● DATA EXCERPT:
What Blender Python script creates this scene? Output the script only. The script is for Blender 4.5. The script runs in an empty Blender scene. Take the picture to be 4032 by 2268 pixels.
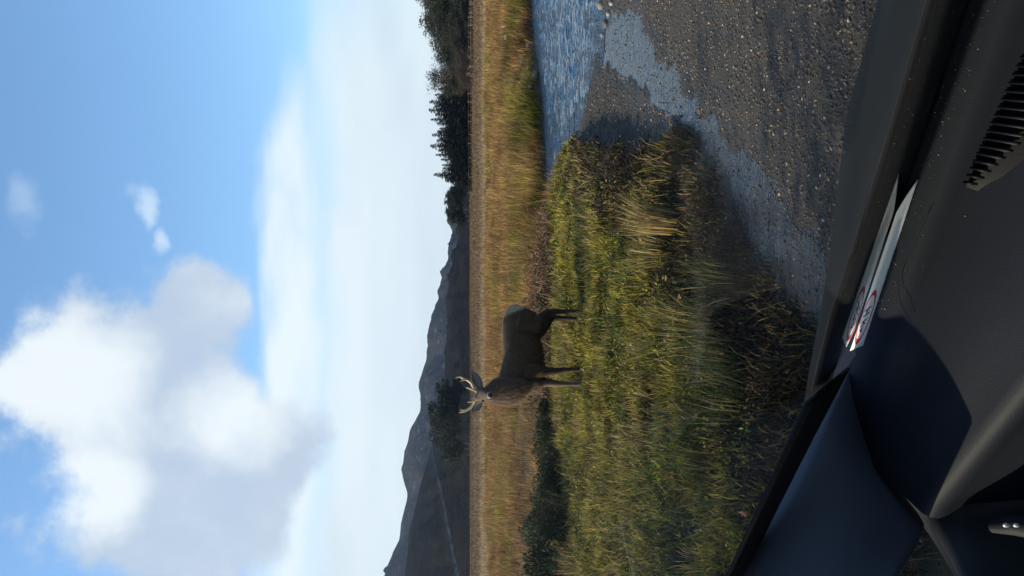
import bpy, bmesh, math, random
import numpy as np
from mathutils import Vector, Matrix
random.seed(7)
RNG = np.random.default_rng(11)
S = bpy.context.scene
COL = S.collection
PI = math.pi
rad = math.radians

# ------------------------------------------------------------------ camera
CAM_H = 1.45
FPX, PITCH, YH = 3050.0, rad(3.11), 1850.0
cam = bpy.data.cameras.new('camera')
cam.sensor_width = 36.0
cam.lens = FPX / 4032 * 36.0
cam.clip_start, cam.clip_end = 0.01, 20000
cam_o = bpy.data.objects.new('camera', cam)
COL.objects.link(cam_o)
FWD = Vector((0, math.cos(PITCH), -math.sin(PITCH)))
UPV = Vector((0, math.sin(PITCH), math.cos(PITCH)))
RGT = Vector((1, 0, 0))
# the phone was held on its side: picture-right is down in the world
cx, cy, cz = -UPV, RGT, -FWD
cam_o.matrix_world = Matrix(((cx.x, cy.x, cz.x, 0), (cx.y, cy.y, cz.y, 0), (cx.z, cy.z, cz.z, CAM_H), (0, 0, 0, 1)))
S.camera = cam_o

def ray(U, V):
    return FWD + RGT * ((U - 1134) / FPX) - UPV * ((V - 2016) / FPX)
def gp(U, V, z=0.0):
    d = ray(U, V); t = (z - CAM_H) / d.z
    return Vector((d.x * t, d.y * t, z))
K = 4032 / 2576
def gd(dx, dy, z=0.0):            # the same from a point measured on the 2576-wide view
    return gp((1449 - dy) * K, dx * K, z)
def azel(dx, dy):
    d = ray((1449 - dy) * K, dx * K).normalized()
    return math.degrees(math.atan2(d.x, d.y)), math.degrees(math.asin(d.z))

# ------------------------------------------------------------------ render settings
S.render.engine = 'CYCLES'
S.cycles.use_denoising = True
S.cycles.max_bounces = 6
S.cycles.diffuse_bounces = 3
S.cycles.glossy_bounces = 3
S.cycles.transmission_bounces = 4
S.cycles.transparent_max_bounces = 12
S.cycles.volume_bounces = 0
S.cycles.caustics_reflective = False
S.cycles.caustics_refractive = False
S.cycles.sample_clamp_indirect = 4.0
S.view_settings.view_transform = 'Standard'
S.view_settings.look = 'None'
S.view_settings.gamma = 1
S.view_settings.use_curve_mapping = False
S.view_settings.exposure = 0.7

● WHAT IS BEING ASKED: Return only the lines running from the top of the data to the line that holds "rad = math.radians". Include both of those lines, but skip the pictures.

● CORRECT ANSWER:
What Blender Python script creates this scene? Output the script only. The script is for Blender 4.5. The script runs in an empty Blender scene. Take the picture to be 4032 by 2268 pixels.
import bpy, bmesh, math, random
import numpy as np
from mathutils import Vector, Matrix
random.seed(7)
RNG = np.random.default_rng(11)
S = bpy.context.scene
COL = S.collection
PI = math.pi
rad = math.radians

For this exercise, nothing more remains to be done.